Студенты же боготворили своего профессора: «Культ Пунина был частью, “подкультом” Искусства, ну, скажем, наподобие почитания Моисея в иудаизме, – пишет Борис Бернштейн. – В наших глазах Пунин был пророком, посвященным, жрецом Искусства – не по должности, не по многознанию, а по дарованному ему откровению и благодати. Он был там, в сакральном пространстве, куда нам, смотри – не смотри, учи – не учи, читай – не читай, входа нет, хорошо уже то, что мы можем слышать его речи – оттуда. Мы слушали эти речи, где бы он их ни произносил, кому бы ни предназначался курс, была ли это лекция, семинар или что другое, внеакадемическое, – мы бежали на звук пунинского голоса».
«Он удивительно понимает стихи, – говорила Ахматова. – Он так же хорошо слышит стихи, как видит картины». Вероятно, Пунин лучше других понимал Ахматову, потому их союз и оказался так долог.
Но для молодого Льва Пунин остался холодным и неприятным человеком: «Морду надо бы набить прохвосту», – писал Лев Николаевич много лет спустя, когда Пунина уже не было в живых. Гумилев будет проклинать Пунина до конца своих дней.
В дневниках Пунина имя Левы встречается нечасто, Пунин пишет о нем немного и довольно сдержанно: «Лева Гумилев проехал на фронт», «приехал с фронта Лева Гумилев». И так почти все записи о Льве. Поразительная для нервного и впечатлительного Пунина невозмутимость. И это тот самый Пунин, что будет долго и горестно оплакивать безвременную кончину кошки Андромеды!
Отношения усугубляла и скупость Пунина, известная нам не только по запискам Лидии Чуковской, интервью Льва Гумилева и мемуарам Эммы Герштейн, но и вот по этому документу.
6 сентября 1921 года Пунина, тогда комиссара Русского музея, освободили из-под стражи. Казалось бы, вырваться из застенков ЧК, где только что погиб Николай Гумилев, уже само по себе величайшее счастье. Но счастье Пунина было омрачено одним обстоятельством, о котором он поведал в своем заявлении к члену Петросовета товарищу Богданову:
«При освобождении 6 сентября мне не были возвращены подтяжки, так как их не могли разыскать. Вами было дано обещание разыскать их к пятнице 9-го. Если они разыскались, прошу выдать. На подтяжках имеется надпись “Пунин” (камера 32)».
Случай, достойный пера Зощенко. И вот этот человек еще до приезда Левы содержал дочку и двух жен.
С осени 1929-го на попечении Пунина оказался взрослеющий юноша, совершенно ему чуждый. Как же он мог относиться к Леве, который, даже переселившись к своему другу Акселю Бекману, продолжал столоваться у Пунина? Эти обеды назывались «кормление зверей».

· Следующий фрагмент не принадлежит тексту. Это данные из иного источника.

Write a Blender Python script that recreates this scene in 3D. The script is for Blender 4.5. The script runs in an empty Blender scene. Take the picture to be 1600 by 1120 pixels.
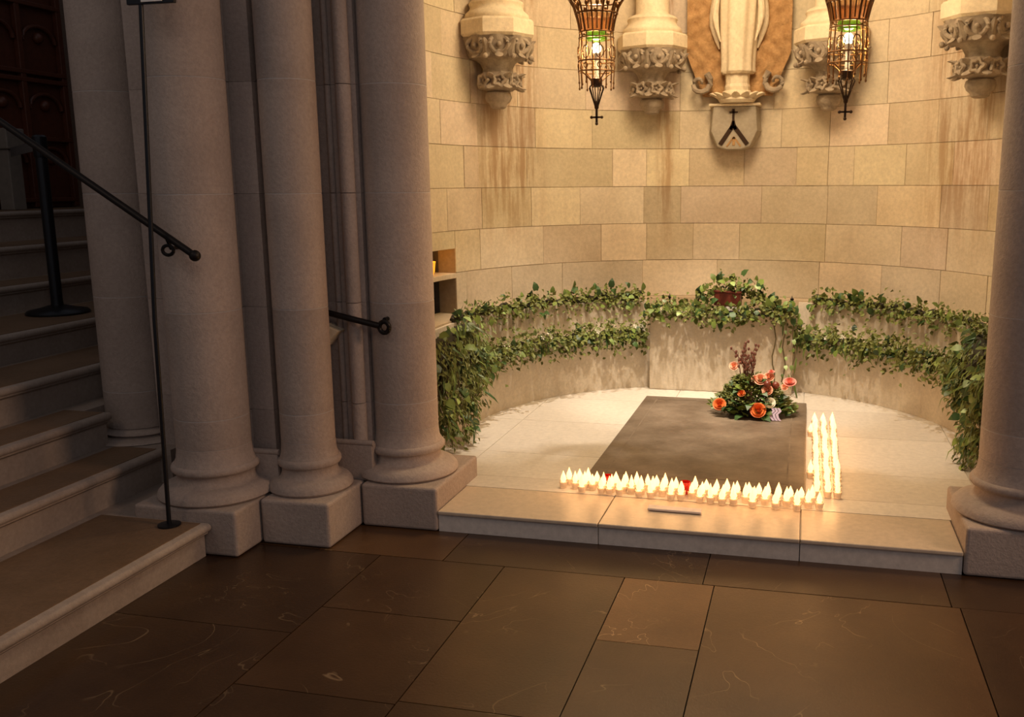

На обед приходили и гости – Павел Лукницкий или приехавшая в Ленинград Эмма Герштейн. Прогнать их было нельзя, но денег на широкое застолье не хватало, а потому «…Николай Николаевич угрожающе рычал (ему казалось, что Лукницкий и Лева брали с блюда слишком большие куски жаркого): “Павлик! Лева!”».
Неожиданное для профессора изящных искусств сочетание рачительности с природной экспансивностью не раз становилось поводом для шуток. Николай Харджиев прозвал Пунина «сумасшедшим завхозом».
К 1937 году, когда Ахматова лишилась своей персональной пенсии, которую прежде получала «за заслуги перед русской литературой», отношения стали еще хуже. Атмосфера в Фонтанном доме была перенасыщена электричеством. Николай Николаевич сидел в красном халате и раскладывал пасьянс. Анна Евгеньевна подавала реплики («как ножом отрежет», по словам Герштейн), от которых, вероятно, вздрагивали даже гости. «“А за такие слова вам дадут десять лет”, – раздался мрачный голос Анны Евгеньевны с другого конца стола».
Часть II
Первый бастион
Первый ленинградский год жизни Гумилева освещен источниками хуже всего. Лев оказался на содержании матери и Пунина, но по мере сил пытался «отработать» свой хлеб: колол дрова, носил их вязанками из сарая в квартиру, топил печь, ходил за продуктами.
Лева учился в школе, Пунин иногда помогал ему готовить уроки. Жили очень бедно, в декабре 1929-го Павел Лукницкий записал в дневнике: «А.А. живет по-прежнему тихо и печально. Холод в квартире, беспросветность и уныние. Встречи нового года не будет – нет ни денег, ни настроения».